Prosecutors rested their case Thursday afternoon after questioning school employees, law enforcement and a probation officer. Defense lawyers said they plan to call more witnesses Friday.
 
 
The 11-year-old boy accused in the murder plot sat in the courtroom Thursday wearing a white shirt and tie. This is a contrast from the juvenile detention uniform KREM 2 has seen in the past. He remains out of custody on bond. 

READ: Judge rules Fort Colville Elem. suspect competent to stand trial 

The fifth grade suspect is one of two suspects arrested in the plot.

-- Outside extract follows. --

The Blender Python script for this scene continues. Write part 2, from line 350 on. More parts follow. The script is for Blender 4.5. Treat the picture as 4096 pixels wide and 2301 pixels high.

The other boy pleaded guilty in the spring of 2013. A judge sentenced the boy to three years in a juvenile detention facility.

WATCH: Fort Colville 5th grader sentenced to Echo Glen 

A judge ruled in June that the boy was competent to stand trial and the hearing would move forward as planned.

Court documents said that the boys confessed to plotting to harm seven of their classmates, including one of the boy's girlfriends. Police said that the boys brought a knife, a gun, and ammunition to Fort Colville Elementary School to kill their classmates. The plan was foiled when another student saw a knife fall from one of the suspect’s backpacks while getting off the school bus. The boy told school staff who search the students’ backpacks and found the weapons.
  
A Stevens County Juvenile Department probation officer, Jerrie Newport, testified Thursday that she overheard the two boys talking while detained in the juvenile department awaiting transfer to another facility.
 
“He said, ‘ooh if I find out who told them about our weapons, I'm gonna kill them.  I don't care when I get out of jail, I'm gonna come back and kill them,’” said Newport.
 
The defense attorney argued the conversation should not be admitted as evidence because no one had read his client his right to remain silent. He had no attorney present. The argument came up several other times including with another witness that prosecutors called.
 
The judge said he will rule on what comments can be considered evidence in the case. The trial resumes Friday morning and could wrap up by the day’s end.